The BCCI liquidators eventually got back about 80 per cent of the money lost. Once again, this worked well for the Western Isles due to changes in the dollar exchange rate over the next 20 years. In 2011, when the last instalment came through from the liquidators, with all the debt repaid, the islands had actually made a small profit from the BCCI affair.

DAY ZERO

So what about the day the music stopped – July 5th 1991? Years later, I got another perspective on this, from the man who quite literally closed down BCCI.

The tipping point came when the Luxembourg authorities tried to shift regulatory responsibility to the Bank of England. There had been plenty rumours about BCCI but this brought matters to a head. In March 1991, the Bank commissioned a report which found BCCI responsible for “widespread fraud and manipulation”.

The Federal Reserve in Washington was doing its own digging into BCCI’s Cayman operation. They found enough evidence of money laundering, arms financing and drug dealing to justify a joint operation to close the bank down on both sides of the Atlantic.

Brian Quinn was head of regulation at the Bank of England. He flew to Luxembourg under cover of secrecy and “spent a sleepless night in a hotel overlooking the BCCI Luxembourg Head Office and at 2pm the next day the court order was served and the bank’s doors closed.
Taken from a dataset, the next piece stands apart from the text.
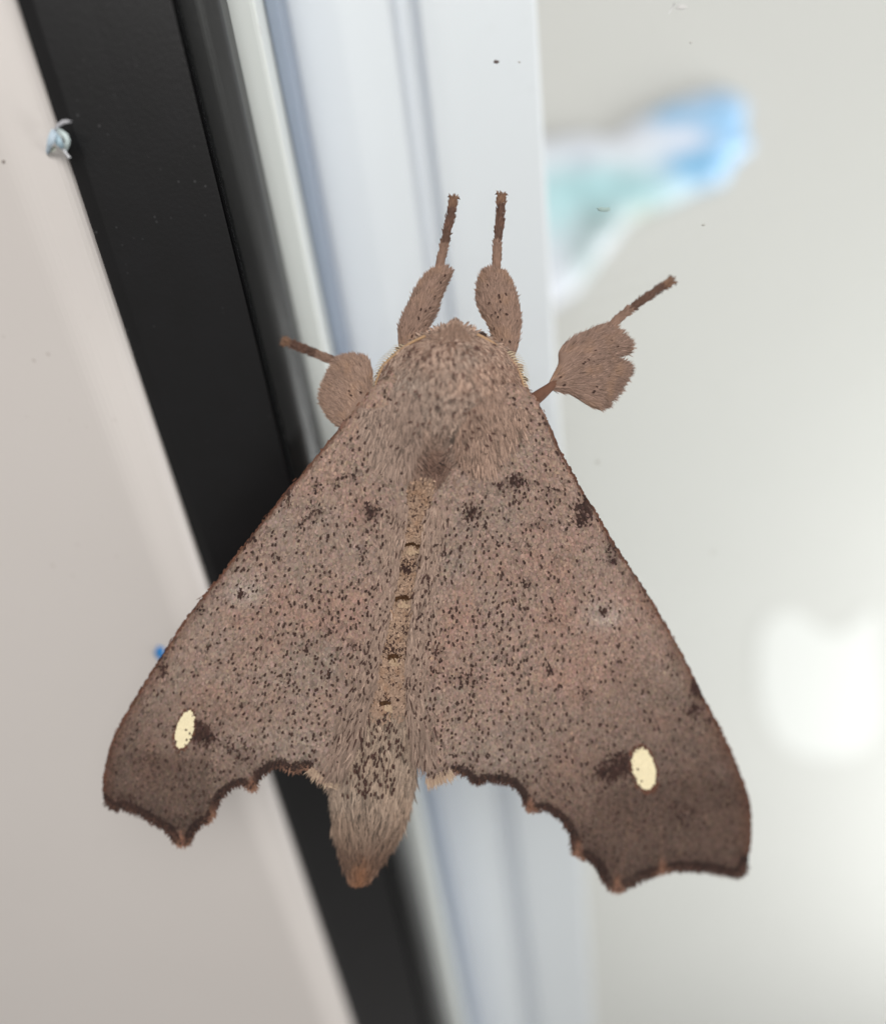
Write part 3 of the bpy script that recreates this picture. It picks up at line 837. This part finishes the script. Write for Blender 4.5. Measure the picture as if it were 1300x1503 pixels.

The US authorities closed the Florida agency simultaneously”.

The music had stopped and shockwaves reverberated all the way to Stornoway. More than a million investors were immediately affected. The ripples of BCCI ran wide and litigation dragged on for 14 years.

By then, the Comhairle had long since put BCCI behind it. The exercise in damage limitation followed by recovery was to the immense credit of all who helped ensure this was the apocalypse that never came to pass.